Pero no es ajena al futuro. Aunque evita pensar en un mundo sin ella en estos pasillos, sabe que la micología en el Perú debe seguir creciendo incluso cuando sus pasos dejen de recorrer estos laboratorios. Ha hecho las gestiones para que sus alumnos puedan quedarse con su espacio, con sus equipos, con el herbario que la Universidad Cayetano bautizó con su nombre. “No es fácil”, dice. “Yo he comprado mis aparatos, los he arreglado, he armado todo esto con mis propias manos”.
Su legado es más grande que sus investigaciones o los cursos que ha dictado. Su verdadero impacto está en la gente, en las generaciones de científicos que ha formado con paciencia y rigor. Ella misma lo dice con naturalidad: “Siempre he dado lo que he recibido”. Y ha recibido mucho. Becas, oportunidades, viajes. Lo que hizo con todo ello fue compartirlo, sembrarlo en cada estudiante que entró a su clase con hambre de aprender.

Ese impacto no solo se quedó en las aulas. Su influencia ha sido tal que incluso sus nietos se dedican a la ciencia. Su nieta, Fiorella Cadenillas, ha seguido los pasos de su abuela: hoy se encuentra en Francia realizando un post doctorado en micología, esperando llenarse de conocimiento para ayudar al Perú a volverse un país líder en esta rama de la ciencia.
La Dra. Pavlich sabe que no podrá quedarse en este laboratorio para siempre. No le preocupa, porque ha construido algo más grande que su presencia. Sus alumnos están listos. Seis de ellos, entre bachilleres, licenciados y doctores, se han agrupado para crear “Perú Fúngico”, un colectivo dedicado a la divulgación científica sobre los hongos. Son ellos los nuevos residentes del laboratorio que dirige la mítica micóloga, y ella los recibe siempre como si estuvieran en casa.
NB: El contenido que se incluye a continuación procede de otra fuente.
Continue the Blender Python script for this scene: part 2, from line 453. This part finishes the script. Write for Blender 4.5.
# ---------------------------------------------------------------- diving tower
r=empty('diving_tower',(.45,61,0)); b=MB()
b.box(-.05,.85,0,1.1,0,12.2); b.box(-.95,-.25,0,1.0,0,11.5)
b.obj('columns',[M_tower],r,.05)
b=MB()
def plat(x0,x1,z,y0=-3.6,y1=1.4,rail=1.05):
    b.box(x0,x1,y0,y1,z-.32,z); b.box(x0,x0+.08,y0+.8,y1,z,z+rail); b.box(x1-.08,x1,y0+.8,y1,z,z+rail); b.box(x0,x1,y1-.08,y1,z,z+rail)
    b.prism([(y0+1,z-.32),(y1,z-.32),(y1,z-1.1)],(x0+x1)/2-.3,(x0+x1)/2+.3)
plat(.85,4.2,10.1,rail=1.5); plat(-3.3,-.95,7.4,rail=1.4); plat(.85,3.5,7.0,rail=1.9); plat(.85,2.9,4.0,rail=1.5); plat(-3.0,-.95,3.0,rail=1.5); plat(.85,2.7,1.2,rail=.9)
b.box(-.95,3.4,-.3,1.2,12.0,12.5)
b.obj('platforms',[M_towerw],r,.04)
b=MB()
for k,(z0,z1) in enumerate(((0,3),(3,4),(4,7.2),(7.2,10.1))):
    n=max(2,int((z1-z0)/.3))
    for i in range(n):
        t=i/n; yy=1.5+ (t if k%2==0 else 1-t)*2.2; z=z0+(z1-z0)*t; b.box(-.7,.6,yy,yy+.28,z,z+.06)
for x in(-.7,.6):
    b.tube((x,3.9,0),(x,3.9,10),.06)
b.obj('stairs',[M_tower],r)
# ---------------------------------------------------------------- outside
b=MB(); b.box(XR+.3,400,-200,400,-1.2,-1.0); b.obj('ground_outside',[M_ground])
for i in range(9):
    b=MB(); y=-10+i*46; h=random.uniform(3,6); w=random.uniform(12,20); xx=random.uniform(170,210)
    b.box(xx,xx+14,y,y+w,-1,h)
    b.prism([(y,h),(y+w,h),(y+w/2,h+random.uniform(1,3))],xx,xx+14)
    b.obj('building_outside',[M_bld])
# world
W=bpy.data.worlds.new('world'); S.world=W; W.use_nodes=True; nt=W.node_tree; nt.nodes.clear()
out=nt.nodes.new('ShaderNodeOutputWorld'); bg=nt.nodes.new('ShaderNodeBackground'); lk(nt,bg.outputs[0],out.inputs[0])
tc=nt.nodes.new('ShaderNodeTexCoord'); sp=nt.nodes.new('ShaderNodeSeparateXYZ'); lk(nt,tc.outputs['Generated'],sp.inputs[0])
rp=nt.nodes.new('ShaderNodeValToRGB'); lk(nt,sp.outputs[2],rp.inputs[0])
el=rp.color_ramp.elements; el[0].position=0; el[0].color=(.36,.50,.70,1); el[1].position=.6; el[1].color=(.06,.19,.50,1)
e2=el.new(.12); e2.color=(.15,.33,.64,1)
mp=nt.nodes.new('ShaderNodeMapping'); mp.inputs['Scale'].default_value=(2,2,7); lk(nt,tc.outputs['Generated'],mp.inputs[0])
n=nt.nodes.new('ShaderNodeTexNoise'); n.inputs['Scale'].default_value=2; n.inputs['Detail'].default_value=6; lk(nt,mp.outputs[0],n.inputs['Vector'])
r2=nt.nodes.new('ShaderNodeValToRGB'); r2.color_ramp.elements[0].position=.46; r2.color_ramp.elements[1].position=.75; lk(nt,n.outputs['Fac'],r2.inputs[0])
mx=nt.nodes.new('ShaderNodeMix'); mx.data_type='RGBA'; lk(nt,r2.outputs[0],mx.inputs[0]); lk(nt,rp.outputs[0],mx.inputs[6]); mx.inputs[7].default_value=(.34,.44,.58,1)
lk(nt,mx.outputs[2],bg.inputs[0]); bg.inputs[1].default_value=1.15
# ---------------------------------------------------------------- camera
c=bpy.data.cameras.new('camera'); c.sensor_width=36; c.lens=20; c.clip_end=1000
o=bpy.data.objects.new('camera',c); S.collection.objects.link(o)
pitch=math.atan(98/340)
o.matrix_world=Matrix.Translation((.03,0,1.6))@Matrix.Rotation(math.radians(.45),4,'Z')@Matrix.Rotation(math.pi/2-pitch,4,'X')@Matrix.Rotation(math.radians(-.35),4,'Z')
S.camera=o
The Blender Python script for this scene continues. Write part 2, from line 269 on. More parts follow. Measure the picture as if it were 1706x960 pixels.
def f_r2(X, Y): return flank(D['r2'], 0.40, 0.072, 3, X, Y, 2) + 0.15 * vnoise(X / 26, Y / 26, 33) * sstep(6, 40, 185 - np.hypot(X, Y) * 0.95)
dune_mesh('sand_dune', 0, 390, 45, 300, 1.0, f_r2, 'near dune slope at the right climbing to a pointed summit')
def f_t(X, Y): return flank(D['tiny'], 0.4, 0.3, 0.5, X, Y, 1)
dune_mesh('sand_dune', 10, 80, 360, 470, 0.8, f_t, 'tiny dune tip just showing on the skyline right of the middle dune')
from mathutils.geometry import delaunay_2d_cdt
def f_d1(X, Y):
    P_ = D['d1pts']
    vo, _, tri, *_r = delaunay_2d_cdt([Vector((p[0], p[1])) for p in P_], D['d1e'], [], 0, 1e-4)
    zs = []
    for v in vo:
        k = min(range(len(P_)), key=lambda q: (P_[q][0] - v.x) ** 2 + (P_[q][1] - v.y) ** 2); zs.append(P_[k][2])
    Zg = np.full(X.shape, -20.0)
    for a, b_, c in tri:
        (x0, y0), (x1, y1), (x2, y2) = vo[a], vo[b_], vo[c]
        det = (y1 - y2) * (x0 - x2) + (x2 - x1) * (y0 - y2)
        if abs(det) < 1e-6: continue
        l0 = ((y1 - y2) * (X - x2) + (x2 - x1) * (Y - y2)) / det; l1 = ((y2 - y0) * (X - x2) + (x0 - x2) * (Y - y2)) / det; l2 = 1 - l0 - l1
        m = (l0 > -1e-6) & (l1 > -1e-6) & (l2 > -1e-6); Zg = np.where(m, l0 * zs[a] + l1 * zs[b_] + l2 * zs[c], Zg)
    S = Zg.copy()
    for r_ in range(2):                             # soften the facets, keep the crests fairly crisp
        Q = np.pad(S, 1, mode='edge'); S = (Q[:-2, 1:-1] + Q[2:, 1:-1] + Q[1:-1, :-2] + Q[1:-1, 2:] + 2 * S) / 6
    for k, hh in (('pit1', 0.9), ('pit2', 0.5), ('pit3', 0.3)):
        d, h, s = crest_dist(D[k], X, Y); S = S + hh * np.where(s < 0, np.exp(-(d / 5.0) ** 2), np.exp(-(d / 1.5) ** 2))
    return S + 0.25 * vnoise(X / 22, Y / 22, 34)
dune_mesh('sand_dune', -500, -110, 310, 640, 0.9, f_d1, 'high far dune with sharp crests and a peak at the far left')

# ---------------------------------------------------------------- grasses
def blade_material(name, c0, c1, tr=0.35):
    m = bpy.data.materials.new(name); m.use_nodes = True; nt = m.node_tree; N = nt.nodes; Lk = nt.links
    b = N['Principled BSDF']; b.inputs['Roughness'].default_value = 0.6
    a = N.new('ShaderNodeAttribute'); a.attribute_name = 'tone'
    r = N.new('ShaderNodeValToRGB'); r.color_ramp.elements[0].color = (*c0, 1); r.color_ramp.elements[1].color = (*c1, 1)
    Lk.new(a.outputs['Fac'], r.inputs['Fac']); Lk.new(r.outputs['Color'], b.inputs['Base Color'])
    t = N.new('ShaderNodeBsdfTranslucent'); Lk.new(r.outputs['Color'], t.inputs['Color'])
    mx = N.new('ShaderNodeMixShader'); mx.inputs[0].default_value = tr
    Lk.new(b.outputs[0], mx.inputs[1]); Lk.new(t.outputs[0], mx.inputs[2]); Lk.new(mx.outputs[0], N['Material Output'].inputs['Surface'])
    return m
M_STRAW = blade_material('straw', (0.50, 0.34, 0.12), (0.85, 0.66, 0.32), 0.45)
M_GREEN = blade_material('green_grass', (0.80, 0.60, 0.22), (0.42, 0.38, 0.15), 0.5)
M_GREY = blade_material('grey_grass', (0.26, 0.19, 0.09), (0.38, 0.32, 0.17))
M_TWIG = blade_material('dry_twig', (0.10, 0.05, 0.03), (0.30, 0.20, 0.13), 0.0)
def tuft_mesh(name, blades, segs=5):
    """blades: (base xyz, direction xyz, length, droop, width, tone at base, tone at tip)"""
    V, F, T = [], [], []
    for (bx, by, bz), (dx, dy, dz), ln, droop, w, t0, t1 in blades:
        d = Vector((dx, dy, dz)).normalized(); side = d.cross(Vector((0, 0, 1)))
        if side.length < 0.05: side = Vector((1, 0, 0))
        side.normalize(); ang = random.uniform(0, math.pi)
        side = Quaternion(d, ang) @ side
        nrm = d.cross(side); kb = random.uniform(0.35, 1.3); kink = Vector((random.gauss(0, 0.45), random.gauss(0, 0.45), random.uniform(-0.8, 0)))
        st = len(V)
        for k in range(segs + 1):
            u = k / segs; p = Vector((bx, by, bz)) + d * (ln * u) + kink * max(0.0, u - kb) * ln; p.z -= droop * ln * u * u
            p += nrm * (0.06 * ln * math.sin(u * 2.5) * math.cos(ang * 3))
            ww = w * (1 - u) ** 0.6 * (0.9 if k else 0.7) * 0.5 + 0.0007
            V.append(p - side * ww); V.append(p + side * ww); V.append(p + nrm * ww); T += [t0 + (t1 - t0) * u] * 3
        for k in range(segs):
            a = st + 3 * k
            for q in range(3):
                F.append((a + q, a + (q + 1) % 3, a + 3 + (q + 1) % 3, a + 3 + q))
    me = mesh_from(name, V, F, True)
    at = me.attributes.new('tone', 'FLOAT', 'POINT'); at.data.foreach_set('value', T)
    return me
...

Así tiene la tranquilidad de saber que su herbario seguirá creciendo. “La doctora nos está impulsando a todos a presentar nuestras tesis este año. Así podremos ser más micólogos para continuar todo lo que ella ha creado”, me cuenta Brenda Nestares, una de las biólogas residentes del laboratorio.
“Yo me voy a ir cuando ya no tenga calidad de vida”, dice con la serenidad de quien ha vivido como quiso. Hasta entonces, seguirá aquí, cruzando estos pasillos como quien regresa siempre al lugar donde pertenece. Su vida, como la de los hongos que estudia, ha sido un ciclo de crecimiento y regeneración constante. Y su historia, como la mejor de las esporas, seguirá flotando en el aire, lista para germinar en nuevos territorios.